Friday, October 10, 2014

[Oracle] Defense in depth

As we know, we are fighting an asymmetrical battle with attackers when it comes to defend our valuable artifacts such as databases, web servers, mail servers, etc. Also, I am not aware of any system that is free of vulnerabilities. Attackers exploit those vulnerabilities to gain access to these systems. Further, you cannot eliminate the human factor. No amount of technology can make a system secure if your users are attack vectors. The reality is that we cannot make any system completely secure.

So, I hear you ask if we cannot secure our systems, aren't we doomed to fail? Not really. Having been working in the security field for a long time, one thing I have realized is that security is not about building 100% secure systems, but rather it is about building systems that makes attackers life harder to break in. Security is all about economics. If you can make the system harder to break in, financially motivated attackers will give up eventually as the effort (aka investment on time and resources) they put in is far greater than the outcome (aka profit by breaking in) they get.

So, if we cannot build fully secure systems, how can we make systems harder to break in? You have to deploy multiple layers of security in order to protect your valuable assets. In other words, you need to build defense in depth into your system. Think about a bank safe. The safe is not kept in a public area, but rather you have to go through multiple doors to get into where the safe is mounted. Once you reach there, then you are left with the task of breaking the safe itself. That's a lot of labor. Most attackers would simply give up.

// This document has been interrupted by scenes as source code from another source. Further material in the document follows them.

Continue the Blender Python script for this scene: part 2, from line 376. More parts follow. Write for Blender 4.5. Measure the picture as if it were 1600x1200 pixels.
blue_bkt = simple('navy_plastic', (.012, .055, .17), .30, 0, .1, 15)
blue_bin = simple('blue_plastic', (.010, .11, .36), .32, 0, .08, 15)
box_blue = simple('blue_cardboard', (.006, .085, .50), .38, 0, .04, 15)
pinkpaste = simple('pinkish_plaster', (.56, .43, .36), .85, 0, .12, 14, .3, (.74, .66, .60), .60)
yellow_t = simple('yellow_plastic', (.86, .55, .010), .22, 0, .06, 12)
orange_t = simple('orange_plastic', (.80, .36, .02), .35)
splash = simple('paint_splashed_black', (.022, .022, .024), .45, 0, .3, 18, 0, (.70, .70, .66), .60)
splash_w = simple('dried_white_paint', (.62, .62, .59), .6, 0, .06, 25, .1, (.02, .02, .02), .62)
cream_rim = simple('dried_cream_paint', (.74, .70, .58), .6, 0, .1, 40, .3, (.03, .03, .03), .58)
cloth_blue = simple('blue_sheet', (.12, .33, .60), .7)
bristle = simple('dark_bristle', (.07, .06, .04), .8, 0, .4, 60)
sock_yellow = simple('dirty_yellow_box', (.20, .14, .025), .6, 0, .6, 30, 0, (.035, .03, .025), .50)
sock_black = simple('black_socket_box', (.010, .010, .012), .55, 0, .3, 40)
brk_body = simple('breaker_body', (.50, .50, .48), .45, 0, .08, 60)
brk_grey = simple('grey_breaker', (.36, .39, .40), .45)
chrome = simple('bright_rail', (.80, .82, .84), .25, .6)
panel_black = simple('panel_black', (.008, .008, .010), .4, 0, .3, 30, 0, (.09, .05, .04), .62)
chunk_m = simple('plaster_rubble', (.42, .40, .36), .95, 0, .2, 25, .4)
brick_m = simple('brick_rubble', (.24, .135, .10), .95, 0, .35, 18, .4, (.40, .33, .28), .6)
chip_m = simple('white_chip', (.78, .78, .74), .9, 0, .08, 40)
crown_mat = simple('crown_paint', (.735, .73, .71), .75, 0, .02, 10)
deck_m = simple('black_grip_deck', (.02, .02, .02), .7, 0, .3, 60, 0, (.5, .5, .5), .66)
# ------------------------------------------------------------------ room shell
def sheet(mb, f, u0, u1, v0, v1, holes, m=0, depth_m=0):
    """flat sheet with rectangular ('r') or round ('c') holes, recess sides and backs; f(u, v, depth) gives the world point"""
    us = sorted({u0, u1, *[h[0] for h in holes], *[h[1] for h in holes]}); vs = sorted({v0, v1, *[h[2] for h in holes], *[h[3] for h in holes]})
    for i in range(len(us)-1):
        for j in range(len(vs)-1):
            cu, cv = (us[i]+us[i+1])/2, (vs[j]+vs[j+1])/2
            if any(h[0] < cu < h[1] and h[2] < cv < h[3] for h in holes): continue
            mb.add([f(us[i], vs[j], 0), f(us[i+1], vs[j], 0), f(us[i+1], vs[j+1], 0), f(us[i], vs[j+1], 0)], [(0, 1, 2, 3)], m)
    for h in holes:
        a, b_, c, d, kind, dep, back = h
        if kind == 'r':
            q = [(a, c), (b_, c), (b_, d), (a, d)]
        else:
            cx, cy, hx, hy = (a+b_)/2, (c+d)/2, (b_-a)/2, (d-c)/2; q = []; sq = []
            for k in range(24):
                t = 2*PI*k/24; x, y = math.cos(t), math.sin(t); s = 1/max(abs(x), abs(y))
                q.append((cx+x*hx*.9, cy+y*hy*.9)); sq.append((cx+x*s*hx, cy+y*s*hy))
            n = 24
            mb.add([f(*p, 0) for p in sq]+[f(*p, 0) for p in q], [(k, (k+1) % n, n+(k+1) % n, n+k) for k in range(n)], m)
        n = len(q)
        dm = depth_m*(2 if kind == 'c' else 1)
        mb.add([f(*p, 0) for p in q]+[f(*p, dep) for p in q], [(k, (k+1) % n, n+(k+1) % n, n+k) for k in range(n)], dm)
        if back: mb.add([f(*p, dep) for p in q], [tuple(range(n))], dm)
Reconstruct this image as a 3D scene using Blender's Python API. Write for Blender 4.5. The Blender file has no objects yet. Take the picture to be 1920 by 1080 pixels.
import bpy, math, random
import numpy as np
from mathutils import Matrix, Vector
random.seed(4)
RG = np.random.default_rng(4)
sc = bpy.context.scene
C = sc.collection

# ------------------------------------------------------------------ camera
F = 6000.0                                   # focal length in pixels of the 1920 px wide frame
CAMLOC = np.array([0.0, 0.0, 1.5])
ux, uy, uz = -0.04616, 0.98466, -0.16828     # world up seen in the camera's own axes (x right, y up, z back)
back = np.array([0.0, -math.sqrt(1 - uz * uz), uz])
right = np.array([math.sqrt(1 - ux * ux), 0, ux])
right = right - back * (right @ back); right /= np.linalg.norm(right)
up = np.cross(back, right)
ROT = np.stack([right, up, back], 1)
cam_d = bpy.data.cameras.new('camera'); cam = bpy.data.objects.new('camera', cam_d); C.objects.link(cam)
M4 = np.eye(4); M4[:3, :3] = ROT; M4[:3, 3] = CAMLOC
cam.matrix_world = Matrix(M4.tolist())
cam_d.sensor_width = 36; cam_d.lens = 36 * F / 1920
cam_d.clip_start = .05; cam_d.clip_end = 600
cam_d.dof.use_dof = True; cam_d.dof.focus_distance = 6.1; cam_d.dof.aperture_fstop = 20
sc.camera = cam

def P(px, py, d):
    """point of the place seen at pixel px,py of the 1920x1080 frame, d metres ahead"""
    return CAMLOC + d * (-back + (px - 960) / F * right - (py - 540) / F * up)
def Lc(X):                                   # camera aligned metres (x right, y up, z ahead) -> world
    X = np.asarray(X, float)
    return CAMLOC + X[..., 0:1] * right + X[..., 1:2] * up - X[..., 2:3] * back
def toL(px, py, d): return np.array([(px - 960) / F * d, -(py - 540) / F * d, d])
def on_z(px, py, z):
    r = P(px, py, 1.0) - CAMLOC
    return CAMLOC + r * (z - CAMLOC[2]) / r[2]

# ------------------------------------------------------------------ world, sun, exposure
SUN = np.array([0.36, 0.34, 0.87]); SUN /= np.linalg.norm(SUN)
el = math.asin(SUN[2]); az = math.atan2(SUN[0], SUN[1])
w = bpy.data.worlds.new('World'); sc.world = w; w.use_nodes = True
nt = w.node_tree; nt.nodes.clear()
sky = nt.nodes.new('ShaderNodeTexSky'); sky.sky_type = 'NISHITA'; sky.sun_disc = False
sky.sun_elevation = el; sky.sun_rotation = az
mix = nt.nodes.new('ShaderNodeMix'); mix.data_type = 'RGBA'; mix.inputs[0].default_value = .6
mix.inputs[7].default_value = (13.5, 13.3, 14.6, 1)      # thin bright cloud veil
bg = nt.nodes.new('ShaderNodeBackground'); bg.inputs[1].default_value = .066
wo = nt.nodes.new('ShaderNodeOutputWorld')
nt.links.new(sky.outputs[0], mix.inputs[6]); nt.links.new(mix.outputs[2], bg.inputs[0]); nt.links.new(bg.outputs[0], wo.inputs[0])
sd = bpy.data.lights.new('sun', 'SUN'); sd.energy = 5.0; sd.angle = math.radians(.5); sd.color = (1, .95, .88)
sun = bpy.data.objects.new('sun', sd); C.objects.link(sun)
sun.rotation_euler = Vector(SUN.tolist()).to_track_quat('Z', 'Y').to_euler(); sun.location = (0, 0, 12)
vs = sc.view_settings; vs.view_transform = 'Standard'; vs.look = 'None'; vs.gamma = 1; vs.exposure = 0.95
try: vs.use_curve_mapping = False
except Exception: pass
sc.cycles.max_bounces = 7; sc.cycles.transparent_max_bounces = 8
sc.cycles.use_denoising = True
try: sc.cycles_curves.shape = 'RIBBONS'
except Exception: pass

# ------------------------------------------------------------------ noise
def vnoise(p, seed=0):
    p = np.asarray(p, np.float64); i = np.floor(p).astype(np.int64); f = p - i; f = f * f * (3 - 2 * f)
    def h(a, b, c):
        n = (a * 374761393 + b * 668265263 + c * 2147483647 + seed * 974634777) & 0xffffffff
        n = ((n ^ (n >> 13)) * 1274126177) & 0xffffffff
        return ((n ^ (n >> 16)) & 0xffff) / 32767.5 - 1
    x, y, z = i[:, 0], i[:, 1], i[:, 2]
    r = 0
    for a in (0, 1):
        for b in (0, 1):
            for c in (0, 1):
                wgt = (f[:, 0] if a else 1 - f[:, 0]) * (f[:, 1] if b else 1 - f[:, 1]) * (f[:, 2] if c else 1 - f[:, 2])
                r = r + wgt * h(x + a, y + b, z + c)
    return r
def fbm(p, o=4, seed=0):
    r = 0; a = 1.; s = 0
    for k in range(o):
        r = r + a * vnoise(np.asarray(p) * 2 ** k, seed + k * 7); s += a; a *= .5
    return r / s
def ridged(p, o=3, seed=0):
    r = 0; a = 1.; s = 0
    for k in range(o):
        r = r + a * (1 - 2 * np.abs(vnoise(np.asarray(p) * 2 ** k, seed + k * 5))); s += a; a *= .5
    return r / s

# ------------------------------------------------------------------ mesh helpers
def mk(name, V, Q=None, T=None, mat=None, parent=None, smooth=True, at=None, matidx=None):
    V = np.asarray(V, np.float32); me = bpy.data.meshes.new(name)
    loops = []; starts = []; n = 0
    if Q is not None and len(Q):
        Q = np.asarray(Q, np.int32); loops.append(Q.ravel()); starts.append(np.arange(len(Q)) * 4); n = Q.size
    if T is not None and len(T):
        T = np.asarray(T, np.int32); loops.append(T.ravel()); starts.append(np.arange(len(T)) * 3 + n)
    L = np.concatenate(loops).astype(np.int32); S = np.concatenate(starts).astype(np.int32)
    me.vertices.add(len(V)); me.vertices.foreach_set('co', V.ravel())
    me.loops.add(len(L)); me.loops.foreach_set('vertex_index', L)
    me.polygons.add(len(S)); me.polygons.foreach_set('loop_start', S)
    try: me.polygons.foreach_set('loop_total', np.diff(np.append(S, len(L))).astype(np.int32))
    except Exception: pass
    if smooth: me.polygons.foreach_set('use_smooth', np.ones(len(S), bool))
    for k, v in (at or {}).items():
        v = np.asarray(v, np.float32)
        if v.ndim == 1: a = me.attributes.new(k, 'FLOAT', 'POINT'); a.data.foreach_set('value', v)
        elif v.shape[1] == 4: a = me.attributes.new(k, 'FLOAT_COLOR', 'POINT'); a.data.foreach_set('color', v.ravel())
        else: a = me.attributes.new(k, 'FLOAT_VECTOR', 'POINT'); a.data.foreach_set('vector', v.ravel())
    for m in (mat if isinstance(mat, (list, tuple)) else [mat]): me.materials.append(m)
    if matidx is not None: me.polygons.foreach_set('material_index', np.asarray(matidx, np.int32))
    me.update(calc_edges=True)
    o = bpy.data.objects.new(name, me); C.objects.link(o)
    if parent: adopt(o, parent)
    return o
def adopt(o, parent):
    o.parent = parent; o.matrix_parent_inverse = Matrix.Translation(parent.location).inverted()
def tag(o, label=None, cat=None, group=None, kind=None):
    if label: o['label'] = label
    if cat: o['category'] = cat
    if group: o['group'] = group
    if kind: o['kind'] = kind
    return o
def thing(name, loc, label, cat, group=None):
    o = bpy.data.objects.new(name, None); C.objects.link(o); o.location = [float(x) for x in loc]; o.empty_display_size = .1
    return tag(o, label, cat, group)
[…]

Let me show how Oracle database 12c takes the defense in depth approach.

Perimeter security:
- Strong authentication (preventive)
- On the wire encryption (preventive)
- AVDF - Audit Vault and Database Firewall (preventive and detective)

Out-bound data:
- Secure backup
- Data masking
- Data redaction (for applications)

Access control:
- DAC and RBAC based privileges and roles
- VPD (Virtual Private Database) - row level access control
- OLS (Oracle Label Security) - multi-level security
- DV (Database Vault) - privileged user controls
- RAS (Real Application Security) - middleware-application security

Data at rest:
- Standard ACID controls
- TDE (Transparent Data Encryption) - data-at-rest encryption
- Oracle wallet/OKV (Oracle Key Vault) for key management

Administrative/Hardening Tools - help reduce the attack surface:
- Secure configuration management
- Privilege analysis
- Sensitive data discovery

- Unified auditing framework
- AVDF (Audit Vault)

Similar to the bank safe example mentioned above, it is also very important to harden the environment (OS, network) where the database is deployed as well.